From 1971 to 2001, Nygaard was a member of the Labour Party, and he was a member of committees on research policies in that party.
In November 1988, he became chair of the Information Committee on Norway and the EEC, in August 1990 reorganized as Nei til EF an organization disseminating information about Norway's relation to the Common Market, and coordinating the efforts to keep Norway outside.. In 1993, when the EEC ratified the Maastricht Treaty and became the European Union the organization changed its name to reflect this. Nei til EF became the largest political organization in Norway. Nygaard worked with Anne Enger Lahnstein, leader of the anti-EU Centre Party, in this campaign.

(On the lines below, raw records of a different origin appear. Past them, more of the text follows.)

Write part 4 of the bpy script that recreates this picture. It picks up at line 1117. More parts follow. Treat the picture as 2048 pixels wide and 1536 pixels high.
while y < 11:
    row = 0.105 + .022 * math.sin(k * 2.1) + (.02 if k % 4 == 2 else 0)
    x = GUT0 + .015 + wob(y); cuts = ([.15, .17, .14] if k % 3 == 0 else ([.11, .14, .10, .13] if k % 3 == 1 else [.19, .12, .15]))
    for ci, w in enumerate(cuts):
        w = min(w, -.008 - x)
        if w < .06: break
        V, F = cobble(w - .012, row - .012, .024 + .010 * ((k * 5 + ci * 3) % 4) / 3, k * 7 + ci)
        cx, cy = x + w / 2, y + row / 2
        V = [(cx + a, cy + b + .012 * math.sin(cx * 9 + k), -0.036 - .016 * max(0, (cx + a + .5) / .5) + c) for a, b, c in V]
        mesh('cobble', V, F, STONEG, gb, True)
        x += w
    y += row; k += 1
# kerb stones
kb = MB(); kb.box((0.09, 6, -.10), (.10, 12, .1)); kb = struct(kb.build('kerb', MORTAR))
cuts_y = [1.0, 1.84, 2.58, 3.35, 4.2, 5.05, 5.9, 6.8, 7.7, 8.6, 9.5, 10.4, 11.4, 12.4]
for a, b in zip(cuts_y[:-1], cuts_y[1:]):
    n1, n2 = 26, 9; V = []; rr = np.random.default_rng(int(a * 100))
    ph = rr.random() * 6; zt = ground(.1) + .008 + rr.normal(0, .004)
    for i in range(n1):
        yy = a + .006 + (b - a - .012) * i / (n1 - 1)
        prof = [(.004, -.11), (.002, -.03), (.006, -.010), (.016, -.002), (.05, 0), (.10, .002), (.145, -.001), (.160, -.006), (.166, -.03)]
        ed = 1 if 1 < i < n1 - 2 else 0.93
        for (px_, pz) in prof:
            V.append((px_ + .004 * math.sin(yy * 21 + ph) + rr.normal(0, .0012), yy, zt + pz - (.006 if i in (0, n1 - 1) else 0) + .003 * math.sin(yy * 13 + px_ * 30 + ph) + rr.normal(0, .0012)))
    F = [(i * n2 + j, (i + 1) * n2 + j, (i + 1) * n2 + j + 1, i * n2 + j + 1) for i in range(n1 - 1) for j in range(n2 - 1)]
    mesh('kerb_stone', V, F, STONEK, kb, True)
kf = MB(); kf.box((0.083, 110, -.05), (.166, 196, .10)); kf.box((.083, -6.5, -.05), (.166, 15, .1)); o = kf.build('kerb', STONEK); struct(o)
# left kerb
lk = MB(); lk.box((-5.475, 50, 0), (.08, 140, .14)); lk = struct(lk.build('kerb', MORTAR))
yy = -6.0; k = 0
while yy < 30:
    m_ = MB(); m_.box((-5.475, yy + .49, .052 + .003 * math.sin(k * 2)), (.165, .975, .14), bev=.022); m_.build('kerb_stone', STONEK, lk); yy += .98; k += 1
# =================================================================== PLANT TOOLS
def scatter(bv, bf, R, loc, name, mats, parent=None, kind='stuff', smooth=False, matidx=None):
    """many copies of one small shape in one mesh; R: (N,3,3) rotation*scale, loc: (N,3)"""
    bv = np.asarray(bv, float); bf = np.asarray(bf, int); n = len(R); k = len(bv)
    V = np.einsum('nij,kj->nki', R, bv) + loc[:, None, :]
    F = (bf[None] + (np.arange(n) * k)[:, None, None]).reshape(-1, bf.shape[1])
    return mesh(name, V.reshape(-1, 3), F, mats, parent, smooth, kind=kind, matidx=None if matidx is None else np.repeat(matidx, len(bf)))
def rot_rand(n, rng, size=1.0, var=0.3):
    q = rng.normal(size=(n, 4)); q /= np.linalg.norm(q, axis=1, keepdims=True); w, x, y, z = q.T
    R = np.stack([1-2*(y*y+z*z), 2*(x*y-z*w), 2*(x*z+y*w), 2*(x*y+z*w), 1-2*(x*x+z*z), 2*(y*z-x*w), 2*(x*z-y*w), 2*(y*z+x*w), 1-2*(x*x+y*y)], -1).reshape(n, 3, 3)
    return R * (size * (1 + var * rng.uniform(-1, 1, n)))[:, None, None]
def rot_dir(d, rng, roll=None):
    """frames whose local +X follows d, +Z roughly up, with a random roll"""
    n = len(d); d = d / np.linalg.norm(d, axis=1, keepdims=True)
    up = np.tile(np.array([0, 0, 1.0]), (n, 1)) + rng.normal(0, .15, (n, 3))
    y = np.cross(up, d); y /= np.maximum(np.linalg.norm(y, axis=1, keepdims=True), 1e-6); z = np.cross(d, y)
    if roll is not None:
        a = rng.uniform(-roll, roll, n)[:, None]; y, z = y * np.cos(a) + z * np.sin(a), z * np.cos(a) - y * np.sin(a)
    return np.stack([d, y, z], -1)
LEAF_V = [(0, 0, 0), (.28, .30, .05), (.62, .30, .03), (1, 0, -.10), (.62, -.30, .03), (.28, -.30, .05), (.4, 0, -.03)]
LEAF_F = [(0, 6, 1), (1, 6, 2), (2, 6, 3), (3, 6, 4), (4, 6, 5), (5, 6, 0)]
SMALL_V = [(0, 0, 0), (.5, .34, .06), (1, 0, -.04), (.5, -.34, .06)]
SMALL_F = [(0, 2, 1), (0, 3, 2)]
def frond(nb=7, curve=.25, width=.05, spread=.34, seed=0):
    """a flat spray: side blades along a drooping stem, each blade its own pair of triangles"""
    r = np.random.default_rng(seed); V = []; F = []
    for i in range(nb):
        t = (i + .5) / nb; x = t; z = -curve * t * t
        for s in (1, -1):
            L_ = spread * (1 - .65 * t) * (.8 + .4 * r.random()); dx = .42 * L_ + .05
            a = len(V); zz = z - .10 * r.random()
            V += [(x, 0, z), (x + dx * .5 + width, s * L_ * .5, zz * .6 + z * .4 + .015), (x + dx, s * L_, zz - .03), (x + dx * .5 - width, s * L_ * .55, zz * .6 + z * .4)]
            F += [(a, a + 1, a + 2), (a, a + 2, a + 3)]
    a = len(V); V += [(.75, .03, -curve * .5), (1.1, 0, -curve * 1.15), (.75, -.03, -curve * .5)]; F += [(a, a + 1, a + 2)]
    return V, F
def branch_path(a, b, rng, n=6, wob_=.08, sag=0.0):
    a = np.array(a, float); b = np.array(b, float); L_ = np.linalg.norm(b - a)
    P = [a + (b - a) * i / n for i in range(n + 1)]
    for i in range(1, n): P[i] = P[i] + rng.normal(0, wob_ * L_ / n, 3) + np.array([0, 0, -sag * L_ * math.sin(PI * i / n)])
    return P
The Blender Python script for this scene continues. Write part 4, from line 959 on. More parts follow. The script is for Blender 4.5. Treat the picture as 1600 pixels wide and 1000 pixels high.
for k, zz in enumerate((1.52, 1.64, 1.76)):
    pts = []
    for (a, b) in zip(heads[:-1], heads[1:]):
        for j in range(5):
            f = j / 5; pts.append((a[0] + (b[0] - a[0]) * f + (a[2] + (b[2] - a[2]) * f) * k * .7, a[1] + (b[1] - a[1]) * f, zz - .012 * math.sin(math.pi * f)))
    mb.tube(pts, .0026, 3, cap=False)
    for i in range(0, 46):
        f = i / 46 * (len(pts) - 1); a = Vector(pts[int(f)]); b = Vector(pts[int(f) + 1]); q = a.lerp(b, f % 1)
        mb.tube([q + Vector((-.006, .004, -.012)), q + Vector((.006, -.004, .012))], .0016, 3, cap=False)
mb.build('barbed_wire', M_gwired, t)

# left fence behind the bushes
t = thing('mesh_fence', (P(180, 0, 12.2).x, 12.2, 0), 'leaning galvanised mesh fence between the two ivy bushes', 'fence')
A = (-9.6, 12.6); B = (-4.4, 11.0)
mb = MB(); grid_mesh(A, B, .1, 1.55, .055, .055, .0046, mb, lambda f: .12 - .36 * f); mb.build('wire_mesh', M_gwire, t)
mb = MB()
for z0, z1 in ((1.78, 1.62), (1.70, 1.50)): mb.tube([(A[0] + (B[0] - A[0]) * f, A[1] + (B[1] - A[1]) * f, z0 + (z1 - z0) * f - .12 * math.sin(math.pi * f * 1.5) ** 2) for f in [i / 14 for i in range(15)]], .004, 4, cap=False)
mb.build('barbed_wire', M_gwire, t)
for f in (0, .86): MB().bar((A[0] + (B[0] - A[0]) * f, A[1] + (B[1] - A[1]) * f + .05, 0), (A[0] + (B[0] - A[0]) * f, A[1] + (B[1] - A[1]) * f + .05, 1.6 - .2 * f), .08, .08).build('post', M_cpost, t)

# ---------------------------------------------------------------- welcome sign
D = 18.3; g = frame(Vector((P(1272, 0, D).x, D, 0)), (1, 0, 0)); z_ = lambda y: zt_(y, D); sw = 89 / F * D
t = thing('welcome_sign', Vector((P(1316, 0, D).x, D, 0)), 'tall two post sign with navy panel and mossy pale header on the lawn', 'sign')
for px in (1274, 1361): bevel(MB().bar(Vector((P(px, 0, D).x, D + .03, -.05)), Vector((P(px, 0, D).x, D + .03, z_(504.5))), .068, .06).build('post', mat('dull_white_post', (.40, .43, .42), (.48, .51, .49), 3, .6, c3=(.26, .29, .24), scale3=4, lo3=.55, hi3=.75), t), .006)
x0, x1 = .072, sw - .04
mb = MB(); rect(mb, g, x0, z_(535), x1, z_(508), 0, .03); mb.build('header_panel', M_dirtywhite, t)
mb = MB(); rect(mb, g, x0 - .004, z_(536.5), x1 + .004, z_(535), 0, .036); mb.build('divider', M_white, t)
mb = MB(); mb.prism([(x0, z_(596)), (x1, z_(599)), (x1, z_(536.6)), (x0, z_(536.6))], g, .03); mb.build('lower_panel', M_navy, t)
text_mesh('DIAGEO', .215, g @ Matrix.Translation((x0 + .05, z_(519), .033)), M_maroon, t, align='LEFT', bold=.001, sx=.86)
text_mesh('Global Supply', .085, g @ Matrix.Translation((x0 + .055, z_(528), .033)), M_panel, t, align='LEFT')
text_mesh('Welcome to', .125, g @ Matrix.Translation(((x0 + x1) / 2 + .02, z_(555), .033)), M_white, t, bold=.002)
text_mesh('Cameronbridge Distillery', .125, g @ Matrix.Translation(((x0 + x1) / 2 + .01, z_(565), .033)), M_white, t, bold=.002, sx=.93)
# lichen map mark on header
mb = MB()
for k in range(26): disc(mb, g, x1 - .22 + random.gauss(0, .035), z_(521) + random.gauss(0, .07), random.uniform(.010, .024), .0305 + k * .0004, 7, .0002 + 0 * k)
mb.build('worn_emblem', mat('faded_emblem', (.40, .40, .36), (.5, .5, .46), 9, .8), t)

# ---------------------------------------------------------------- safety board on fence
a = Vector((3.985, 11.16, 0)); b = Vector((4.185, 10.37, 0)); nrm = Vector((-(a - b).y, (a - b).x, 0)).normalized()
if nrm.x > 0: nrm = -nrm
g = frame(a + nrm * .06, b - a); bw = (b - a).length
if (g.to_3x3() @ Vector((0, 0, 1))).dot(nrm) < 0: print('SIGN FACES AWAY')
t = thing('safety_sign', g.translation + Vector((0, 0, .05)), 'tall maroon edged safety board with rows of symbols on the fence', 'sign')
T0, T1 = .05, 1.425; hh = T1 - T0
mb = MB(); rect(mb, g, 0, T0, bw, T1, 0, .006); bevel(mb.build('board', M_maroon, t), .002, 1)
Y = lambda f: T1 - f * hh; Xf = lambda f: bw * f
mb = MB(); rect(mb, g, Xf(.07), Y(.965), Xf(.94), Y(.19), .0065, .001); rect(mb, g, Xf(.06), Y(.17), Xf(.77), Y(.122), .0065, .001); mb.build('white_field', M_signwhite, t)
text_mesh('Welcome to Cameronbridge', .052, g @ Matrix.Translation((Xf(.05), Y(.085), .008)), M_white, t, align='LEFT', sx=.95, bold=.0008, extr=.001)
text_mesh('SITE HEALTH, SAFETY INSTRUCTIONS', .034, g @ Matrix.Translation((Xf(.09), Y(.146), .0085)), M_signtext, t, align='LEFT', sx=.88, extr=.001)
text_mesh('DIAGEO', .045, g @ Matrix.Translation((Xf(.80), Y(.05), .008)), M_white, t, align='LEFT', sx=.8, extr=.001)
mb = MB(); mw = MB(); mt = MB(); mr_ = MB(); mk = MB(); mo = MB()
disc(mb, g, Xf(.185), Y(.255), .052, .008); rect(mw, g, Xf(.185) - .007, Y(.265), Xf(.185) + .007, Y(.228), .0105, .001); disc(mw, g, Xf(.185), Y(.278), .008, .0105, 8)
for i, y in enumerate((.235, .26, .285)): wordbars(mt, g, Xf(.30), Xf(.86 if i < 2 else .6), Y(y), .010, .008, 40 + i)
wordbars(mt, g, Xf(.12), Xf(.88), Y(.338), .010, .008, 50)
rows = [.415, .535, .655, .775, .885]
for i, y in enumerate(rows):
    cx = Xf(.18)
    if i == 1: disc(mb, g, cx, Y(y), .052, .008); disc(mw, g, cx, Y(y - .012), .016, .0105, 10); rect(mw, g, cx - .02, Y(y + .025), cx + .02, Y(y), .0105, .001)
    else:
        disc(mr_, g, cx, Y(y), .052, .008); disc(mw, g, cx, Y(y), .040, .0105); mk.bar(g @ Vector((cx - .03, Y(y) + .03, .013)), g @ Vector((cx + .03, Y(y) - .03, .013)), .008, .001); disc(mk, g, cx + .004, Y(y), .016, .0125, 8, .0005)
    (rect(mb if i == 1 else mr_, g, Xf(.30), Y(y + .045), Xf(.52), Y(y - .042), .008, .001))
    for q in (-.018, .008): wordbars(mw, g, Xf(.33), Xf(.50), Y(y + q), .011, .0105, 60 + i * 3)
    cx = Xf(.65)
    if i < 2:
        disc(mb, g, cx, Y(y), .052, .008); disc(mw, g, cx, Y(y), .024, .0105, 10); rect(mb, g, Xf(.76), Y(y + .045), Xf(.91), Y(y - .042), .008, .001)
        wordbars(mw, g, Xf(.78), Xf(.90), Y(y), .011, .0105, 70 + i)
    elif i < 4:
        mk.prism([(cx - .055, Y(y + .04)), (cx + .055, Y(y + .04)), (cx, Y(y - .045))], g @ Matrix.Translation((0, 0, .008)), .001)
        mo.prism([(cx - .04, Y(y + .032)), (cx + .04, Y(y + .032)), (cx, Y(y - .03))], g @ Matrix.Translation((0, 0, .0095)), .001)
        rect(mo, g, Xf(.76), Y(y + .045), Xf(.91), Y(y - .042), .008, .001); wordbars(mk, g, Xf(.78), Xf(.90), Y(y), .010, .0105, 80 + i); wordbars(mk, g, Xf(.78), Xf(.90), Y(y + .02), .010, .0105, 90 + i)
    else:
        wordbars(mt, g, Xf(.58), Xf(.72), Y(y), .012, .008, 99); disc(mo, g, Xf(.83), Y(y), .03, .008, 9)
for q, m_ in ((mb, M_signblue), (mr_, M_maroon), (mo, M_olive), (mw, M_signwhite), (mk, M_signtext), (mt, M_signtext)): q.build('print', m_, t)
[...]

In the referendum on 28 November 1994, "Nei til EU" succeeded: 52.2% of the electorate voted "No", and the voter participation was the highest ever in Norway's history 88.8%. The strategy of the campaign, insisted by Nygaard, was that it had to be for something as well as against, i.e. the Scandinavian welfare state Nygaard considered threatened by the Maastricht Agreement.
He resigned as chair in 1995, and was later the chair of the organization's strategy committee and member of its Council.
In 1996 and 1997, Nygaard was the coordinator of the efforts to establish The European Anti-Maastricht Movement, a cooperative network between national organizations opposing the Economic and Monetary Union of the European Union and the Maastricht Treaty in European countries within and outside the EU. TEAM was successfully started 3 March 1997.

Personal life

Kristen Nygaard married Johanna Nygaard in 1951. Johanna Nygaard worked at the Norwegian Agency for Aid to Developing Countries. She specialized for a number of years in recruiting and giving administrative support to specialists working in East Africa. Johanna and Kristen Nygaard had three children and seven grandchildren.
Nygaard died of a heart attack in 2002.